**What this task involves:**
Retype each line of the material exactly, please, skipping any picture in it.
=== Input rows ===
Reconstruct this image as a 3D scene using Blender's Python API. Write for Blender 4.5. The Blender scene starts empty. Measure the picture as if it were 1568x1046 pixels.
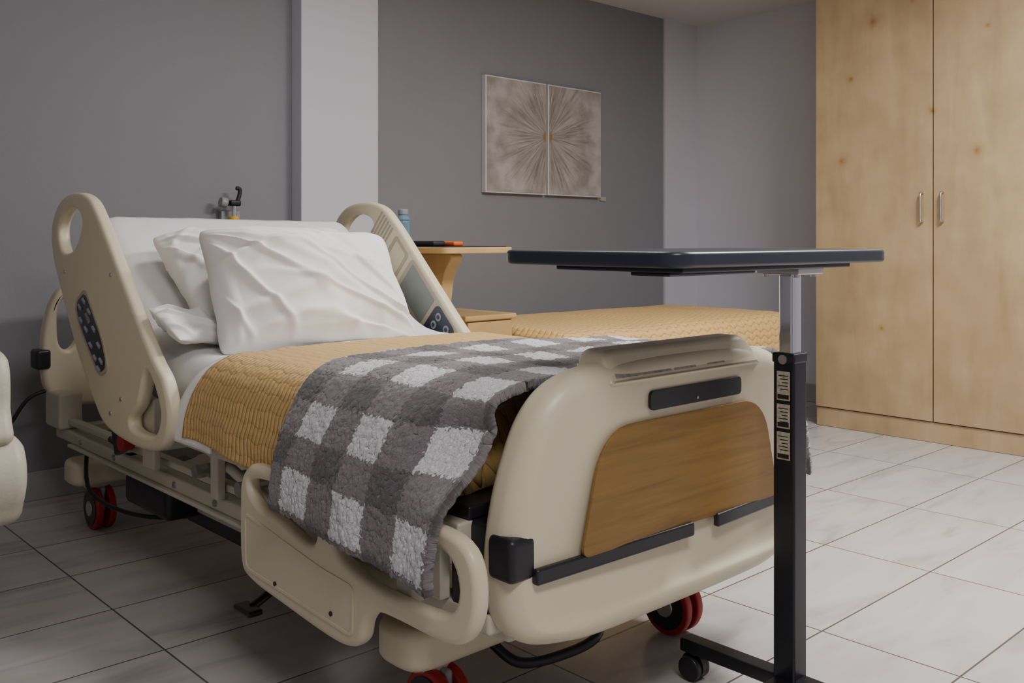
import bpy, bmesh, math, random
from mathutils import Vector, Matrix, noise
from mathutils.geometry import tessellate_polygon
random.seed(3)
scene = bpy.context.scene
COL = scene.collection

# ------------------------------------------------------------ materials
def newmat(name):
    m = bpy.data.materials.new(name); m.use_nodes = True
    nt = m.node_tree; b = nt.nodes['Principled BSDF']
    return m, nt, b
def N(nt, typ, **kw):
    n = nt.nodes.new(typ)
    for k, v in kw.items():
        setattr(n, k, v)
    return n
def L(nt, a, b): nt.links.new(a, b)
def rgba(c): return (c[0], c[1], c[2], 1)
def ramp(nt, stops, interp='LINEAR'):
    r = nt.nodes.new('ShaderNodeValToRGB'); cr = r.color_ramp; cr.interpolation = interp
    while len(cr.elements) < len(stops): cr.elements.new(0.5)
    for e, (p, c) in zip(cr.elements, stops): e.position = p; e.color = rgba(c)
    return r
def plain(name, col, rough=0.5, metal=0.0, var=0.06, scale=8, bump=0.0, bscale=60, spec=None, coat=0):
    m, nt, b = newmat(name)
    tc = N(nt, 'ShaderNodeTexCoord'); nz = N(nt, 'ShaderNodeTexNoise'); nz.inputs['Scale'].default_value = scale
    nz.inputs['Detail'].default_value = 4
    L(nt, tc.outputs['Object'], nz.inputs['Vector'])
    r = ramp(nt, [(0.3, [c*(1-var) for c in col]), (0.7, [min(1, c*(1+var)) for c in col])])
    L(nt, nz.outputs['Fac'], r.inputs['Fac']); L(nt, r.outputs['Color'], b.inputs['Base Color'])
    b.inputs['Roughness'].default_value = rough; b.inputs['Metallic'].default_value = metal
    if spec is not None: b.inputs['Specular IOR Level'].default_value = spec
    if coat: b.inputs['Coat Weight'].default_value = coat; b.inputs['Coat Roughness'].default_value = 0.1
    if bump:
        n2 = N(nt, 'ShaderNodeTexNoise'); n2.inputs['Scale'].default_value = bscale; n2.inputs['Detail'].default_value = 3
        L(nt, tc.outputs['Object'], n2.inputs['Vector'])
        bp = N(nt, 'ShaderNodeBump'); bp.inputs['Strength'].default_value = bump; bp.inputs['Distance'].default_value = 0.01
        L(nt, n2.outputs['Fac'], bp.inputs['Height']); L(nt, bp.outputs['Normal'], b.inputs['Normal'])
    return m
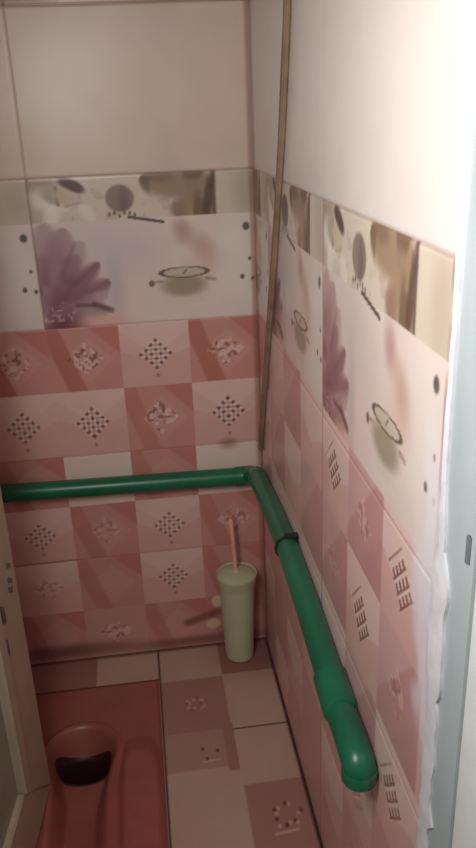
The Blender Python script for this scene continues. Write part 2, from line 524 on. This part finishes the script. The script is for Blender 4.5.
===
**Worked answer:**
Reconstruct this image as a 3D scene using Blender's Python API. Write for Blender 4.5. The Blender scene starts empty. Measure the picture as if it were 1568x1046 pixels.
import bpy, bmesh, math, random
from mathutils import Vector, Matrix, noise
from mathutils.geometry import tessellate_polygon
random.seed(3)
scene = bpy.context.scene
COL = scene.collection

# ------------------------------------------------------------ materials
def newmat(name):
    m = bpy.data.materials.new(name); m.use_nodes = True
    nt = m.node_tree; b = nt.nodes['Principled BSDF']
    return m, nt, b
def N(nt, typ, **kw):
    n = nt.nodes.new(typ)
    for k, v in kw.items():
        setattr(n, k, v)
    return n
def L(nt, a, b): nt.links.new(a, b)
def rgba(c): return (c[0], c[1], c[2], 1)
def ramp(nt, stops, interp='LINEAR'):
    r = nt.nodes.new('ShaderNodeValToRGB'); cr = r.color_ramp; cr.interpolation = interp
    while len(cr.elements) < len(stops): cr.elements.new(0.5)
    for e, (p, c) in zip(cr.elements, stops): e.position = p; e.color = rgba(c)
    return r
def plain(name, col, rough=0.5, metal=0.0, var=0.06, scale=8, bump=0.0, bscale=60, spec=None, coat=0):
    m, nt, b = newmat(name)
    tc = N(nt, 'ShaderNodeTexCoord'); nz = N(nt, 'ShaderNodeTexNoise'); nz.inputs['Scale'].default_value = scale
    nz.inputs['Detail'].default_value = 4
    L(nt, tc.outputs['Object'], nz.inputs['Vector'])
    r = ramp(nt, [(0.3, [c*(1-var) for c in col]), (0.7, [min(1, c*(1+var)) for c in col])])
    L(nt, nz.outputs['Fac'], r.inputs['Fac']); L(nt, r.outputs['Color'], b.inputs['Base Color'])
    b.inputs['Roughness'].default_value = rough; b.inputs['Metallic'].default_value = metal
    if spec is not None: b.inputs['Specular IOR Level'].default_value = spec
    if coat: b.inputs['Coat Weight'].default_value = coat; b.inputs['Coat Roughness'].default_value = 0.1
    if bump:
        n2 = N(nt, 'ShaderNodeTexNoise'); n2.inputs['Scale'].default_value = bscale; n2.inputs['Detail'].default_value = 3
        L(nt, tc.outputs['Object'], n2.inputs['Vector'])
        bp = N(nt, 'ShaderNodeBump'); bp.inputs['Strength'].default_value = bump; bp.inputs['Distance'].default_value = 0.01
        L(nt, n2.outputs['Fac'], bp.inputs['Height']); L(nt, bp.outputs['Normal'], b.inputs['Normal'])
    return m
The Blender Python script for this scene continues. Write part 2, from line 524 on. This part finishes the script. The script is for Blender 4.5.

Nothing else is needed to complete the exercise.